In a statement to the Star, Singh said he is focused on issues in Burnaby South, such as “skyrocketing housing prises, rising out-of-pocket, health-care costs, and threats to the environment.” The federal NDP is opposed to the government-owned Trans Mountain pipeline expansion, which would almost triple the amount of oilsand bitumen transported to Burnaby and increase tanker traffic in B.C.’s Burrard Inlet.

“There’s a lot of people in Burnaby who feel let down by the Liberals,” Singh said. “If they don’t want to face the voters, that’s up to them.”

Much could be at stake for Singh in the Liberal decision. Stewart only beat Pankratz by 547 votes in 2015, a difference that represented just over 1 per cent of votes that were cast.

The Conservative candidate wasn’t far behind either, and in 2011, when the riding boundaries were slightly different, the Tory contender placed second and lost the riding by a slim 1,601 votes.

And while the Green party recently announced it would respect the “leader’s courtesy” and refuse to field a byelection candidate against Singh, the Conservatives are game to make it a contest. On Sept. 18, the local riding association nominated Jay Shin to be their candidate. The commercial lawyer is fluent in Korean and was an adjunct professor at Hanyang University in Seoul.

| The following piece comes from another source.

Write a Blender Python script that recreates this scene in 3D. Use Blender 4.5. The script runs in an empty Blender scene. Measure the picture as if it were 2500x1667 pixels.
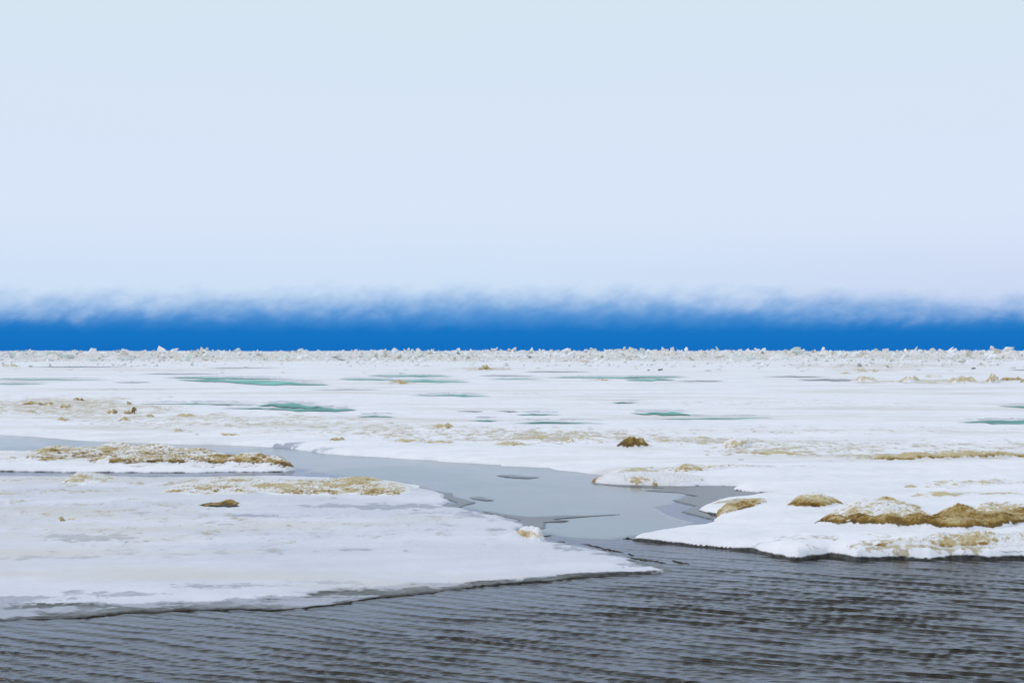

Mike McDonald is the chief strategy officer at Kirk & Co. Consulting in Vancouver, was chief of staff to former premier Christy Clark, and led the B.C. Liberal Party’s 2013 election campaign. He surveyed the history of the “leader’s courtesy” on his blog this summer, and found that the practice has been sporadic when party leaders vie for seats in byelections. Since 1962, every leader in such a race has been contested by at least one major party, and the NDP has never failed to run a candidate in each of those campaigns.

“The leader’s courtesy hasn’t really been a thing,” McDonald said. Instead, the decision is likely to be made strategically, he said. In this case, the Liberals could want to avoid defeating Singh so that he remains leader for the 2019 general election and isn’t replaced by someone more threatening. Conversely, running and losing to Singh could generate momentum for the NDP.

But McDonald said such a calculus is based on so many unknowns, that he would advise simply running a candidate. “My personal view is that it’s a political party’s job to run a candidate,” he said.

NDP strategist Robin MacLachlan, vice president at Summa Strategies in Ottawa, scoffed at the suggestion the Liberals would neglect to run a candidate out of “courtesy” to Singh. He said the riding is also a “hotbed” for issues where the NDP says the Liberals have disappointed progressive voters, including electoral reform, affordable housing and insistence on expanding the Trans Mountain pipeline.

“They don’t want to have that part of their agenda so strongly questioned by a defeat, so not running a candidate lets them play this whole courtesy game,” MacLachlan said.

“It’s been a tough year, his first year as leader. There’s no doubt about that,” he added. “Jagmeet Singh needs a win.”